Just before the holiday break, the Herald visited each of District 13’s elementary schools to see Common Core lessons in action, at a variety of grade levels. We saw what Superintendent Dr. Adrienne Robb-Fund sees every day during her visits to classrooms and teacher observations.

“Our teachers are doing a great job implementing the new Common Core modules,” she said. Modules are curriculum units in English language arts and math that include several related lessons.

Each module has a “big idea” — a theme or focus with specific skills that students are expected to develop and concepts they must learn.

The Common Core Learning Standards are designed to ensure that students are college and career ready when they graduate high school. Expectations have been raised and Robb-Fund said the children are working hard to meet these challenges.

Learning centers in kindergarten

In Gail Shaw’s kindergarten class at Willow Road School, children spend much of their day working in small groups, known as learning centers.
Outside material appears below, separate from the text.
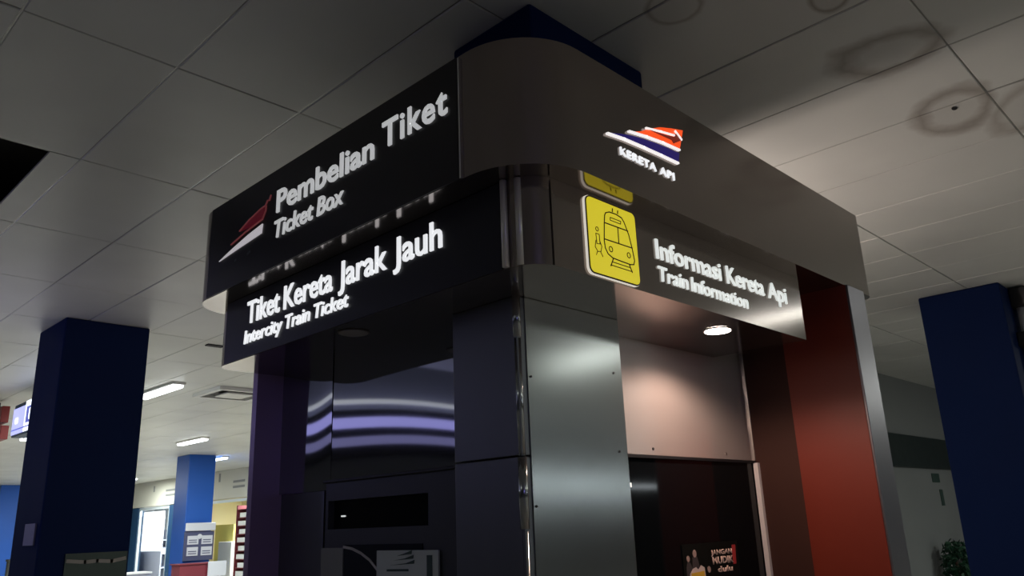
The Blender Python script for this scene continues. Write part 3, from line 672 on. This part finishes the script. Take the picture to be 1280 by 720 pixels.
# ------------------------------------------------------------------ notices and things by the columns
tag(obj('column_notice', bbox(2.185, 2.198, 7.84, 8.12, 1.58, 1.76), 'notice_dim'), 'small lilac paper notice on the narrow side of the left column', 'notice')
t = tag(obj('column_poster', bbox(2.42, 2.93, 7.735, 7.748, 1.10, 1.50), 'atm_mark'), 'wide dim poster low on the near left navy column', 'poster')
bm = bmesh.new(); stroke(bm, 'y', 7.735, [(2.44, 1.44), (2.58, 1.425), (2.68, 1.43), (2.80, 1.42), (2.91, 1.44)], .03, 0, .002); obj('poster_print', bm, 'atm_plate', t)
# bright blue column: header sign, notice board, maroon board, white sheet
def cn(y, z): return (y, z)
t = thing('notice_board', (9.1, 19.66, 1.3), 'navy notice board with four pale sheets on the bright blue column', 'board')
obj('board', bbox(8.74, 9.46, 19.62, 19.69, 1.05, 1.72), 'notice_dark', t)
obj('notice_header', bbox(8.72, 9.47, 19.56, 19.62, 1.73, 1.92, .02), 'notice', t)
for a in (8.80, 9.15):
    for z in (1.16, 1.42): obj('notice_sheet', bbox(a, a+.27, 19.605, 19.62, z, z+.20), 'notice', t)
bm = bmesh.new(); plate(bm, 'y', 19.605, [(9.09+.06*math.cos(a*PI/6), 1.60+.06*math.sin(a*PI/6)) for a in range(12)], 0, .01); obj('notice_emblem', bm, 'notice', t)
bm = bmesh.new()
for a in (8.83, 9.18):
    for z in (1.20, 1.25, 1.46, 1.51): plate(bm, 'y', 19.605, [(a, z), (a+.2, z), (a+.2, z+.02), (a, z+.02)], 0, .004)
obj('notice_text', bm, 'notice_dark', t)['kind'] = 'stuff'
t = thing('maroon_stall', (8.9, 19.0, 0), 'maroon stall front below the notices on the bright blue column', 'stall')
obj('stall_front', bbox(8.35, 9.30, 18.9, 19.35, 0, .98, .01), 'maroon', t); obj('stall_top', bbox(8.32, 9.33, 18.87, 19.38, .98, 1.01, .005), 'maroon', t)
tag(obj('paper_sheet', bbox(8.98, 9.42, 18.80, 18.83, .70, 1.03), 'notice'), 'blank white sheet at the corner of the maroon stall', 'paper')
t = thing('counter', (8.2, 20.9, 0), 'pale counter left of the maroon stall', 'counter')
obj('counter_front', bbox(7.75, 8.30, 20.4, 20.8, 0, .80), 'greyblue', t); obj('counter_top', bbox(7.70, 8.33, 20.36, 20.84, .80, .84), 'shop_white', t)
t = thing('stool', (7.2, 20.5, 0), 'red plastic stool by the near left column edge', 'stool')
obj('seat', bbox(7.0, 7.42, 20.4, 20.8, .72, .78, .02), 'red', t)
for a in (7.03, 7.35):
    for b in (20.43, 20.73): obj('leg', bbox(a, a+.05, b, b+.05, 0, .72), 'red', t)
# shop contents
t = thing('display_rack', (13.6, 32.0, 0), 'grey display rack inside the white shop', 'rack')
obj('rack_back', bbox(13.7, 13.8, 31.9, 33.6, 0, 1.9), 'greyblue', t)
for z in (.5, 1.0, 1.5): obj('shelf', bbox(13.35, 13.7, 31.9, 33.6, z, z+.04), 'greyblue', t)
for q in range(5):
    tag(obj('carton', bbox(13.4, 13.65, 31.95+q*.3, 32.2+q*.3, 1.04, 1.04+.16+.06*(q % 3)), ('notice', 'greyblue', 'maroon')[q % 3]), ('pale', 'grey blue', 'maroon', 'second pale', 'second grey blue')[q]+' carton on the rack of the white shop', 'carton', 'cartons on the rack of the white shop')
t = thing('added_glow_panel', (12.6, 31.2, 0), 'added white glow panel brightening the white shop', 'panel')  # emissive panel added for the bright glow in the shop window
obj('panel_face', bbox(12.55, 12.6, 30.2, 32.2, 1.15, 2.55), 'backlit', t); obj('panel_foot', bbox(12.6, 12.65, 30.2, 32.2, 0, 2.55), 'greyblue', t)
t = thing('office_chair', (12.5, 28.6, 0), 'dark chair back inside the white shop window', 'chair')
obj('backrest', bbox(12.4, 12.48, 28.45, 28.95, .75, 1.15, .03), 'dark_item', t); obj('seat', bbox(12.4, 12.85, 28.45, 28.95, .45, .52, .02), 'dark_item', t)
for a in (12.42, 12.78):
    for b in (28.48, 28.88): obj('leg', bbox(a, a+.04, b, b+.04, 0, .45), 'dark_item', t)
tag(obj('fridge', bbox(12.9, 13.5, 25.5, 26.4, 0, 1.40, .02), 'shop_white'), 'white chest fridge in the cream shop', 'fridge')
tag(obj('yellow_board', bbox(13.2, 13.28, 26.0, 27.3, 0, 1.95), 'shop_yellow'), 'yellow board on the cream shop back wall', 'board')
t = thing('shelf_unit', (12.9, 24.4, 0), 'dark red shelf unit with stock in the cream shop', 'shelf')
obj('side_panel', bbox(12.6, 13.1, 24.62, 24.68, 0, 2.5), 'maroon', t); obj('back', bbox(13.05, 13.1, 23.9, 24.62, 0, 2.5), 'maroon', t)
for q in range(9): obj('shelf', bbox(12.62, 13.05, 23.9, 24.62, .35+q*.25, .38+q*.25), 'maroon', t)
for q in range(8):
    tag(obj('stock_box', bbox(12.62, 12.95, 23.95, 24.58-.1*(q % 2), .38+q*.25, .52+q*.25), 'shop_white'), 'white stock boxes row on shelf %s of the dark red unit' % ('one', 'two', 'three', 'four', 'five', 'six', 'seven', 'eight')[q], 'box', 'stock on the dark red shelf unit')
t = thing('door_screen', (11.7, 26.1, 0), 'pale blue post standing right of the bright blue column', 'post')
obj('post', bbox(11.8, 11.95, 25.65, 25.85, 0, 2.6), 'frame_w', t)
# far left small signs by the dim blue column
t = thing('stall_sign', (8.4, 30.9, 2.5), 'small pale stall signs with a violet lamp beside the farthest column', 'sign')
obj('sign_panel', bbox(8.4, 8.45, 30.55, 31.05, 2.78, 3.12), 'notice', t); obj('sign_panel', bbox(8.4, 8.45, 30.75, 31.2, 2.15, 2.36), 'notice', t)
obj('violet_lamp', bbox(8.38, 8.43, 30.75, 30.95, 2.48, 2.58), 'sign_w', t)
obj('post', bbox(8.45, 8.5, 30.9, 31.0, 0, 3.1), 'shutter', t); 
bm = bmesh.new(); stroke(bm, 'x', 8.4, [(31.0, 2.15), (31.25, 1.7), (31.3, 1.4), (31.2, 1.35)], .05, 0, .02); obj('hanging_cord', bm, 'notice', t)
bm = bmesh.new(); cyl(bm, (8.1, 31.0, 0), (8.1, 31.0, 1.05), .16, 16); cyl(bm, (8.1, 31.0, 1.05), (8.1, 31.0, 1.12), .19, 16)
tag(obj('metal_bin', bm, 'steel'), 'round metal bin by the farthest column', 'bin')
# potted shrubs against the right wall
def shrub(x, y, h, r, label):
    t = thing('potted_shrub', (x, y, 0), label, 'plant', 'potted shrubs by the right wall')
    bm = bmesh.new(); cyl(bm, (x, y, 0), (x, y, .38), .16, 16, .22); obj('pot', bm, 'pot', t)
    bm = bmesh.new(); cyl(bm, (x, y, .36), (x, y, h-.3), .02, 8); obj('stem', bm, 'pot', t)
    bm = bmesh.new()
    for q in range(420):
        th = random.uniform(0, 2*PI); ph = math.acos(random.uniform(-1, 1)); rad = r*random.uniform(.55, 1)
        c = Vector((x+rad*math.sin(ph)*math.cos(th), y+rad*math.sin(ph)*math.sin(th)*.7, h-r*1.3+rad*1.3*math.cos(ph)))
        a = Vector((random.gauss(0, 1), random.gauss(0, 1), random.gauss(0, 1))).normalized()*.05; b = a.orthogonal().normalized()*.025
        bm.faces.new([bm.verts.new(c+v) for v in (-a, b, a, -b)])
    f = obj('foliage', bm, 'plant', t); f['kind'] = 'stuff'
shrub(13.45, 4.05, 1.17, .28, 'left potted shrub by the grey wall between kiosk and right column')
shrub(14.45, 4.05, 1.17, .30, 'potted shrub half hidden by the right navy column')
for x, z, w, h in ((13.9, 1.98, .35, .14), (14.15, 1.62, .14, .25)):
    tag(obj('wall_notice', bbox(x, x+w, 4.31, 4.318, z, z+h), 'atm_mark'), ('upper wide' if w > .2 else 'lower narrow')+' dark notice on the grey right wall', 'notice')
They move from table to table working on various literacy skills.

Every day, the children visit all five centers, including word study, phonemic awareness, guided reading, phonics and Fundations — a language basics program. In the phonics center, the children play detective, receiving a list of words and having to find that item, or at least a picture of it, in the classroom. At Fundations, the students study two letters per week and all the sounds associated with that letter.

The groups spend 12 to 15 minutes at each center. Shaw works with the guided reading groups, where children learn to not just read words, but to comprehend what those words and sentences mean.

“It’s so literacy rich and it’s so in-depth with the concepts we’re teaching,” she said. “There are times where perhaps these concepts are above them, but they’re learning how to adapt.”